Friday, 22 December 2023

Edward Pope and the murder of Henry Watts - Greenhill Sheffield February 1939 - An Update

 About three months ago I posted an article to the site the covered the death of Henry Watts in Greenhill Sheffield in February 1939. The tag line was "It would be difficult to imagine a more clearer case of murder."

The assailant Edward Pope was found guilty of murder and sentenced to death by hanging at Leeds Assizes. The jury did pass a recommendation for mercy which the trial judge forwarded to the appropriate authorities for consideration.

After due consideration Edward Pope was reprieved and his sentence was commuted to life imprisonment. It was clear that Edward was suffering from a form of paranoia but he did not meet the threshold for a defence of insanity.

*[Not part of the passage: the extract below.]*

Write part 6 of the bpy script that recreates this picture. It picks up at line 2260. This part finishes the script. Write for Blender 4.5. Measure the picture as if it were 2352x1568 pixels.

The 1939 National Register has him as an inmate at Maidstone Gaol but three years later his probate record shows that he died on 8th June 1942 at Parkhurst Prison on the Isle of Wight. He was 49 years old 


His effects that he left to his widow Winifred amounted to £15000 in todays money. But it is looks as though Edward did not receive any meaningful treatment for his mental condition(s). Parkhurst had and probably still does have a reputation for being one of the toughest prisons in the UK. I would think that any treatment Edward did receive would be purely incidental. And I think that it would be very unlikely that he would have received any visits from family given the wartime restrictions that were in force in the Isle of Wight.